[start of MATERIALS PROVIDED]

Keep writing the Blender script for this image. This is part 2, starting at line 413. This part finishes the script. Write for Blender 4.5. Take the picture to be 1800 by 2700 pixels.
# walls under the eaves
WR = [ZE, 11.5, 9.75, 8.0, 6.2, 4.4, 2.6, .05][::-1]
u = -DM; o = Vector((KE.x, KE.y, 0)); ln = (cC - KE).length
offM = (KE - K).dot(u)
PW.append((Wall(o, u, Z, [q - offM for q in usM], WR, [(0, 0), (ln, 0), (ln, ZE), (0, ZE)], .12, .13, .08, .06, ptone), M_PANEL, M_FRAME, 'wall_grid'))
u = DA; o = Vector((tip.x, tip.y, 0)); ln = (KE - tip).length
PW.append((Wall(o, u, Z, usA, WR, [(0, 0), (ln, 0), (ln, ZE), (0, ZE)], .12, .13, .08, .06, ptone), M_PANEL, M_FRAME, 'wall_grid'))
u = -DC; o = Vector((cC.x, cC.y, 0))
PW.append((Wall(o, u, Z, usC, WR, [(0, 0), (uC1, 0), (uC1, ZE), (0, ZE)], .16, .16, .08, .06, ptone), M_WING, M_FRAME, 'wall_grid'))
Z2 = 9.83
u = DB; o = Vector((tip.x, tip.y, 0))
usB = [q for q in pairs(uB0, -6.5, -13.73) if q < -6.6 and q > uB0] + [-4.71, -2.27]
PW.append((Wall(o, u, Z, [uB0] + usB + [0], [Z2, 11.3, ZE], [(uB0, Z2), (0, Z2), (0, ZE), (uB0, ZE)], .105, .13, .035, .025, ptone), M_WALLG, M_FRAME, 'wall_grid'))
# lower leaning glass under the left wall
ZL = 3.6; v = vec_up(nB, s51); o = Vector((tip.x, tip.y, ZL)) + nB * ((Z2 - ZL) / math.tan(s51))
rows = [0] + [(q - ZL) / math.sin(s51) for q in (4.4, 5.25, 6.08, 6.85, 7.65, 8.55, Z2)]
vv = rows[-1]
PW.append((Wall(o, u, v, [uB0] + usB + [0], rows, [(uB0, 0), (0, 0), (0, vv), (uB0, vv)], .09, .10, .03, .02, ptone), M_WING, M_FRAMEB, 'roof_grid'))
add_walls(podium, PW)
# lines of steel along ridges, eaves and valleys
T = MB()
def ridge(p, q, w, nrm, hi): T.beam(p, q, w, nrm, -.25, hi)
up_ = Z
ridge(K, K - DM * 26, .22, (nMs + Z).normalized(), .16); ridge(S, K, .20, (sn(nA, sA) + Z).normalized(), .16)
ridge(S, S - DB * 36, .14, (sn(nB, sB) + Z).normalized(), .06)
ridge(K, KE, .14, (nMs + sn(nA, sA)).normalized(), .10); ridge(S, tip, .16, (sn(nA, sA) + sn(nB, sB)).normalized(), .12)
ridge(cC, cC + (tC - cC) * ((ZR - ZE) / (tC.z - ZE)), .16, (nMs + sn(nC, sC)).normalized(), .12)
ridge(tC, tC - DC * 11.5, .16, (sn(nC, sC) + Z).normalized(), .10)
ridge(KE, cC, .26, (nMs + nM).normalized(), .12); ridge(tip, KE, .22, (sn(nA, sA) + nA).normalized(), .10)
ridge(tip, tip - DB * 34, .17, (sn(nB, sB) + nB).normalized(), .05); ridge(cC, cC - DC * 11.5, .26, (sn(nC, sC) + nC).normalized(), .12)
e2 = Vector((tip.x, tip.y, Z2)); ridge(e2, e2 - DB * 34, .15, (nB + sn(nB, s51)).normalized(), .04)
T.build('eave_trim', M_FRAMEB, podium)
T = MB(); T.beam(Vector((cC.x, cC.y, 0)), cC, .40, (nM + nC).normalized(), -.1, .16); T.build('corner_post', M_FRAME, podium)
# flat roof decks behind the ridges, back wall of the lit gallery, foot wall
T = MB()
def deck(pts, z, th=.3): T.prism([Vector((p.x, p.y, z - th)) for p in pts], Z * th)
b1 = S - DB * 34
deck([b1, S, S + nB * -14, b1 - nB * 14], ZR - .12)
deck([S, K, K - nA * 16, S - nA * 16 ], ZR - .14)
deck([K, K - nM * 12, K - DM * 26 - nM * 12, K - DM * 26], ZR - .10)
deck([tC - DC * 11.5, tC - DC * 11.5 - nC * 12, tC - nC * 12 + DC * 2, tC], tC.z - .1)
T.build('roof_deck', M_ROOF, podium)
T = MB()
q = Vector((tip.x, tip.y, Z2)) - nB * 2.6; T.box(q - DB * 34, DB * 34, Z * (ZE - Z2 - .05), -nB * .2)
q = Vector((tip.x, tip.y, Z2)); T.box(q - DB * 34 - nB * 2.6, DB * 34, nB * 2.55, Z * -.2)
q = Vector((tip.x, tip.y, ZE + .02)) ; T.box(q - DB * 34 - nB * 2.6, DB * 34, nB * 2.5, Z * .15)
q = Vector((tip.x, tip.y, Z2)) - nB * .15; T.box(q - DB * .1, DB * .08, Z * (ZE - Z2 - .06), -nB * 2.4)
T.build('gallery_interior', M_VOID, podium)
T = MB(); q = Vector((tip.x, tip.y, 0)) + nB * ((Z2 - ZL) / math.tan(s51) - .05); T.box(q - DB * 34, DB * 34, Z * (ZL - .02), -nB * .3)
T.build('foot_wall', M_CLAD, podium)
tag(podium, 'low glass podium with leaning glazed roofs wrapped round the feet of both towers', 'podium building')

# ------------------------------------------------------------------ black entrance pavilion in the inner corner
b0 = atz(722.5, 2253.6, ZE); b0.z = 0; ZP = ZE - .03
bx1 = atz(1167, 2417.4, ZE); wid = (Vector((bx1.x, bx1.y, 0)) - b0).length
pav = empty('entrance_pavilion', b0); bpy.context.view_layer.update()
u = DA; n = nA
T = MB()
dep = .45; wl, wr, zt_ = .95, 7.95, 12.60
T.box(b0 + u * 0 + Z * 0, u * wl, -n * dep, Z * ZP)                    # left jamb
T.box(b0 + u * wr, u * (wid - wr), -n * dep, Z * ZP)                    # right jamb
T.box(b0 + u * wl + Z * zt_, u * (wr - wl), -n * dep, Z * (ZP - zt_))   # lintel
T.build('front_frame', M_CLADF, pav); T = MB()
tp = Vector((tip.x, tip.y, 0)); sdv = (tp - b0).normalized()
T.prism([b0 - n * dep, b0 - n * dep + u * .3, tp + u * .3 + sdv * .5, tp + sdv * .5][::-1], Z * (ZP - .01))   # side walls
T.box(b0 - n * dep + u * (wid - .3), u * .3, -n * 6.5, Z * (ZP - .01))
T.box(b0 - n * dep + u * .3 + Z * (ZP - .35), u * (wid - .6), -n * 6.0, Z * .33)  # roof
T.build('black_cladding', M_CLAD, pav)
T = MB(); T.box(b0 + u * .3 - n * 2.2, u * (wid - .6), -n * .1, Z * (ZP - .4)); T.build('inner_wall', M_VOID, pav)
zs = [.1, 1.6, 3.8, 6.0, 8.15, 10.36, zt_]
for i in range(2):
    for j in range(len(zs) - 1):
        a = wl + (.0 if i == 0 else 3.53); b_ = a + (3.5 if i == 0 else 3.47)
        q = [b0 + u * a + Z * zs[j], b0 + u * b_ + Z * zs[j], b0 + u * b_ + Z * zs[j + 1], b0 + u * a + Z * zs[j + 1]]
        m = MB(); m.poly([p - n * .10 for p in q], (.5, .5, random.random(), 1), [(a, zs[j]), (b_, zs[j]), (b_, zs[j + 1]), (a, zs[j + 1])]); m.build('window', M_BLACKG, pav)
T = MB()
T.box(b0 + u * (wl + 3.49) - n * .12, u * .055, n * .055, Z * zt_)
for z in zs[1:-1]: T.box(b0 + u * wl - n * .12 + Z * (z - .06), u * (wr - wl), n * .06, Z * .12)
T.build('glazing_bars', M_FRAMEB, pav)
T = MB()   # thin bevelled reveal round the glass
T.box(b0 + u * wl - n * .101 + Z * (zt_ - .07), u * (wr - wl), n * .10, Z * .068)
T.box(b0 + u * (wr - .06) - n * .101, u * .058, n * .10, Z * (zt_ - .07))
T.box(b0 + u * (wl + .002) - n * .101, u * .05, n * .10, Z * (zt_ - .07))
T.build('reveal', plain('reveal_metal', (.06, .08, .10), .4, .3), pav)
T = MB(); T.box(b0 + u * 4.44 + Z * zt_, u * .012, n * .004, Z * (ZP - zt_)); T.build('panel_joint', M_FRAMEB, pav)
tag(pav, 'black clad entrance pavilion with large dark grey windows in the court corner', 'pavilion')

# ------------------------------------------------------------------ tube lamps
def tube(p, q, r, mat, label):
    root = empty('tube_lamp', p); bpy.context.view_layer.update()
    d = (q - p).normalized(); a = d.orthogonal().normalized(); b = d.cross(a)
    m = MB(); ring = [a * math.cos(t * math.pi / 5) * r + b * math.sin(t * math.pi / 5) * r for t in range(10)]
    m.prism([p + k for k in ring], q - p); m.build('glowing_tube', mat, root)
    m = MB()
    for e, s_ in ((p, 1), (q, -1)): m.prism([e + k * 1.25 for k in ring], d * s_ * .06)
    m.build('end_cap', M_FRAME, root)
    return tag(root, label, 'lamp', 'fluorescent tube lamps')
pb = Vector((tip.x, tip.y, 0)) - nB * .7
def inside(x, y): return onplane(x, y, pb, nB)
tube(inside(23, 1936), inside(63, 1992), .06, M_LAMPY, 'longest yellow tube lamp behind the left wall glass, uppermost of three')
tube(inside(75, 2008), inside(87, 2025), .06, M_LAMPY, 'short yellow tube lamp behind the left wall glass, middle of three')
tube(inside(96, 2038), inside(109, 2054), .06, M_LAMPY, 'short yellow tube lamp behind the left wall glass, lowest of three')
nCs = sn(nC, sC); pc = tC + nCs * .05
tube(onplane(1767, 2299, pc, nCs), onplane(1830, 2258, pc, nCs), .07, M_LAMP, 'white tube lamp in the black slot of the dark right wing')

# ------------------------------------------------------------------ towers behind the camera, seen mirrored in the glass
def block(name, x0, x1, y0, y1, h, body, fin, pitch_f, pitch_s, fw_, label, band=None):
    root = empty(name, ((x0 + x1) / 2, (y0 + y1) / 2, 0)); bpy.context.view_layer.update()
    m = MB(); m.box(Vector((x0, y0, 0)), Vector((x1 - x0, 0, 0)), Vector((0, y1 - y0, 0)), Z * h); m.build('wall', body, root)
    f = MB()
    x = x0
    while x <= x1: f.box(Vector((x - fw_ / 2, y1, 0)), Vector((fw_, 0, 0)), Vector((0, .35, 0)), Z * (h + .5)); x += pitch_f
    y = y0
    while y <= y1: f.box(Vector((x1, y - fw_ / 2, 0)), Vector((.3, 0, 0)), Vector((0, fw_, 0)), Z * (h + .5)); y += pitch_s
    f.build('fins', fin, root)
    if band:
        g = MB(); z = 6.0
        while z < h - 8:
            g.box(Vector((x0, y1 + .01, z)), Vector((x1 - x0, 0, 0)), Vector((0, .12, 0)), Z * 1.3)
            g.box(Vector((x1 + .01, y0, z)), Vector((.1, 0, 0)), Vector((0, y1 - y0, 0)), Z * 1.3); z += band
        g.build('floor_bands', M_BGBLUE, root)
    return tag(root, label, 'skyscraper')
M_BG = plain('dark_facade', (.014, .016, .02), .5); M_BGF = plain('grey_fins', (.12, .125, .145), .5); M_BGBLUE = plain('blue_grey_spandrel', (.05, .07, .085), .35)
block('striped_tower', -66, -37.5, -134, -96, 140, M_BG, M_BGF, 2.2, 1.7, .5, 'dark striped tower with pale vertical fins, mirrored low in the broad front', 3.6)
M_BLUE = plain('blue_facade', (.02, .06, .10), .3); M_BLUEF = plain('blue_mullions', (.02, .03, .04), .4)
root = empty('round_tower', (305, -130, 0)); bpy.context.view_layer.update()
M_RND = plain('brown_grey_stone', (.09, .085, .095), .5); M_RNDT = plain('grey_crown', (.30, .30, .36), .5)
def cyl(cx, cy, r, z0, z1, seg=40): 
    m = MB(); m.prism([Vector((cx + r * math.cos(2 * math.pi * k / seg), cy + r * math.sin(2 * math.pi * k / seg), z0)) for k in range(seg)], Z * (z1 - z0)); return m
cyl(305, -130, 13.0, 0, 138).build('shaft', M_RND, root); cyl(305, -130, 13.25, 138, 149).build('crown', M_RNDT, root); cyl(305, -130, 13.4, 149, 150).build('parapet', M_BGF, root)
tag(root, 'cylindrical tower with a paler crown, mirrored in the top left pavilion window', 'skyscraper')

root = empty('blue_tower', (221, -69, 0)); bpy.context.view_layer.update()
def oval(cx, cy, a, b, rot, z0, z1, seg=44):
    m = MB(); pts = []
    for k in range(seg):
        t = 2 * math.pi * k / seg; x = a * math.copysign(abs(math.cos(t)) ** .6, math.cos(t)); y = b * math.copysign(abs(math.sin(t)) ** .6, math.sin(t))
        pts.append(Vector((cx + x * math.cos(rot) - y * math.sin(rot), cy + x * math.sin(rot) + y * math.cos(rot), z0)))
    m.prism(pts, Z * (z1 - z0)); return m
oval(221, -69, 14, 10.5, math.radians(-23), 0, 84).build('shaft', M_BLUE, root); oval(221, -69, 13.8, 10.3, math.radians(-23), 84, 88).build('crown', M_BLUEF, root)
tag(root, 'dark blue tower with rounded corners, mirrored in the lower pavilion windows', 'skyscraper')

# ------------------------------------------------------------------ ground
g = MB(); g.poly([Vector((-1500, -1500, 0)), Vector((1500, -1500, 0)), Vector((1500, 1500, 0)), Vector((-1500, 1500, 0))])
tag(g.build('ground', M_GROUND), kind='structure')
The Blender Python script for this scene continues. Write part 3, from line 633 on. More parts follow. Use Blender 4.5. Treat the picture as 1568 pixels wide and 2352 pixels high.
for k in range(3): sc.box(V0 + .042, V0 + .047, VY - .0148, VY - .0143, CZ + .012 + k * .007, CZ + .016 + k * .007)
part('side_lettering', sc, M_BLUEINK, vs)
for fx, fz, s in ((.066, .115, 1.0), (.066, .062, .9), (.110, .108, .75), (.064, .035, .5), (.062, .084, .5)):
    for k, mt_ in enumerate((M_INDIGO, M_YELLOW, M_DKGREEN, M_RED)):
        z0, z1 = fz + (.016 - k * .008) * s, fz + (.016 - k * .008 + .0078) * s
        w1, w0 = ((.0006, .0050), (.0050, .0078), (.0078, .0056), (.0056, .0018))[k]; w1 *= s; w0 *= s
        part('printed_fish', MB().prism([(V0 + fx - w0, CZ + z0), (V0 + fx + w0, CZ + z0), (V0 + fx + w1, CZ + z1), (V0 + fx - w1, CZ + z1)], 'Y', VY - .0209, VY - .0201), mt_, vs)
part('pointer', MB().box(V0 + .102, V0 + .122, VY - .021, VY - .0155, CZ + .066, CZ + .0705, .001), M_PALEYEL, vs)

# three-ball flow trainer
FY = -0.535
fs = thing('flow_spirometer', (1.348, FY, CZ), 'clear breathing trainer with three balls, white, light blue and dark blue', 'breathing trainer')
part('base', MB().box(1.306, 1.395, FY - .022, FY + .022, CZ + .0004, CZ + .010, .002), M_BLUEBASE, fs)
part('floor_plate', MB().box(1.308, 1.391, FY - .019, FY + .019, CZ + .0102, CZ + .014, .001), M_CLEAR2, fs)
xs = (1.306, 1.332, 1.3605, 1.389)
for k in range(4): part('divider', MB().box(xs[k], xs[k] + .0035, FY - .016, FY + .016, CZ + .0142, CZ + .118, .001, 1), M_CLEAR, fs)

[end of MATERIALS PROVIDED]

= EXERCISE TASK =
Return nothing but the lines from the first line of the listing through the line with "u = DA; o = Vector((tip.x, tip.y, 0));", please, keeping every one of them unchanged.

= RESPONSE TO THE TASK =
Keep writing the Blender script for this image. This is part 2, starting at line 413. This part finishes the script. Write for Blender 4.5. Take the picture to be 1800 by 2700 pixels.
# walls under the eaves
WR = [ZE, 11.5, 9.75, 8.0, 6.2, 4.4, 2.6, .05][::-1]
u = -DM; o = Vector((KE.x, KE.y, 0)); ln = (cC - KE).length
offM = (KE - K).dot(u)
PW.append((Wall(o, u, Z, [q - offM for q in usM], WR, [(0, 0), (ln, 0), (ln, ZE), (0, ZE)], .12, .13, .08, .06, ptone), M_PANEL, M_FRAME, 'wall_grid'))
u = DA; o = Vector((tip.x, tip.y, 0)); ln = (KE - tip).length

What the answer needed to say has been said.